I tried to pay my bar tab with my gym membership card. Twice.
Whoa! I think of you when I eat cottage cheese.
There's some strange man with hair that keeps talking to us. I'm scared.
This is how horror movies start. Going to bar with strange hair guy. He's paying. Bad idea?
Ditched hair man. Got free cab ride to market. Want food. I win.
its 9am. i just got home. spent 6 hours blowing him in a closet last night
I found a map from his room to his bathroom this morning in my purse. Apparently I was too fucked up to get there without one.
Just to give you a heads up, I am going home with your ex-boyfriend.... You can't be mad because he was my ex-boyfriend first
She definitely pulled a diaper out of her purse and cleaned up the vodka with it, where do you meet these people?!
Did I tell you I had a charge show up for $36 on a credit card I haven't used in 6 months from Wild Wings? It was that night we slept across the street from the bar.
Sean getting laid is an anomaly, Sean banging the hottest single girl at the wedding is a fucking unicorn being ridden by a leprechaun walking through mordor.
if any part of your body has ever entered my vagina you are fucking obligated to speak to me if i so desire
I specialize in how to hang out and party with randoms after you've hooked up with them.

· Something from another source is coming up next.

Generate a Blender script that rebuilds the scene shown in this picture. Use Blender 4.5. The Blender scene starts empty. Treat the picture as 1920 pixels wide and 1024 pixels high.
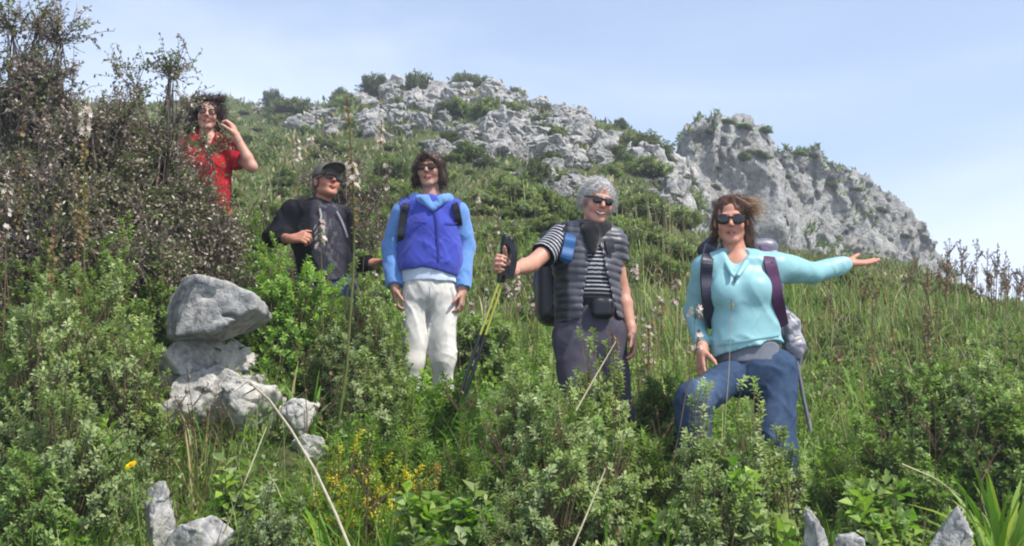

Not in feelings.
At least his std test came back clean, gotta look at the positives here
my brother has friends over and I can hear one of them screaming from the basement "BREATHE. FILL YOUR LUNGS. LIVE YOUR LIFE." and it sounds like he's doing some motivational speaking down there but that's actually just how he encourages ppl to take bong hits
You tipped the Uber driver extra for taking your phone away while you were drunk texting
Just for future reference. Do not do zumba while stoned out of your mind.